La federalización político administrativa de un país extenso y diverso es lógica y necesaria. Lógica, porque las regiones tienen características socioeconómicas diferentes, asunto que está suficientemente analizado; y cultura e idiosincrasia distintas, lo que les ha permitido a los estudiosos concluir que a Colombia lo integran siete países distintos. Y necesaria, porque el centralismo es ineficiente, paquidérmico y ventajoso, además de que se presta para que los gobernantes y sus equipos ejecutivos manipulen la normatividad legal y los recursos fiscales a favor de intereses políticos, o del crimen organizado, desconociendo derechos colectivos para privilegiar adhesiones electorales, casi siempre en forma inequitativa y tramposa.
Es el caso de mandatarios seccionales o locales que, desde que asumen sus cargos, tienen los ojos puestos en posiciones o dignidades en el alto Gobierno, o la diplomacia, y trabajan en función de ese objetivo, descuidando los intereses y necesidades de las comunidades bajo su responsabilidad. En el entramado de tan perversas aspiraciones cumplen funciones determinadas por la corrupción, desde la burocracia capitalina, las castas políticas y la contratación, en forma tan ostensible que dejó de ser perversidad y adquirió estatus de talento y habilidad.
El tema de la república federal se ha ventilado desde la independencia, confrontando a los liberales que la proponían, el más relevante el general Santander, con los conservadores y la jerarquía católica, defensores del centralismo. A mediados del siglo XVIII el liberalismo radical dominante promulgó la Constitución de Rionegro (1863) que creó los estados soberanos, que sólo sirvieron para generar guerras civiles entre las regiones, políticamente divididas, como el Cauca liberal y Antioquia conservadora; y para que surgieran “héroes” militares, los “caudillos del desastre”, cuyos retratos adornan las casas de familias que ingenuamente se sienten orgullosas de tales personajes.

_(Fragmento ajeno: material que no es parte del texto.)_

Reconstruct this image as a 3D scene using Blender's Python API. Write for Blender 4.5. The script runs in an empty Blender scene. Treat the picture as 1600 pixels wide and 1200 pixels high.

En materia administrativa, económica y social no pasó nada bueno, lo que les facilitó a Núñez y Caro, aliados del Primado católico, imponer la Constitución del 98, férreamente centralista. Varias reformas, las principales en los gobiernos de López Pumarejo (1934-1938) y Lleras Restrepo (1966-1970), y una nueva Carta Magna en 1991, han intentado darles autonomía a las regiones para manejar sus asuntos administrativos y económicos, con resultados muy tímidos. Entre otras cosas, porque la ineficiencia de los gobiernos seccionales, dominados por dirigentes mediocres; la falta de planeación y los carteles de la contratación, se convirtieron en generadores de malas inversiones y de “elefantes blancos”, cuando no en gestores de proyectos ilusorios, como un costoso estadio en una ciudad sin equipo de fútbol y sin afición; o una plaza de toros en un pueblo con menos vocación taurina que el Vaticano.
Lo descrito no es argumento válido para que se constriña la independencia de las regiones para adelantar las obras necesarias para su desarrollo, sin mendigar recursos que son un derecho. En esto, Antioquia ha dado ejemplo.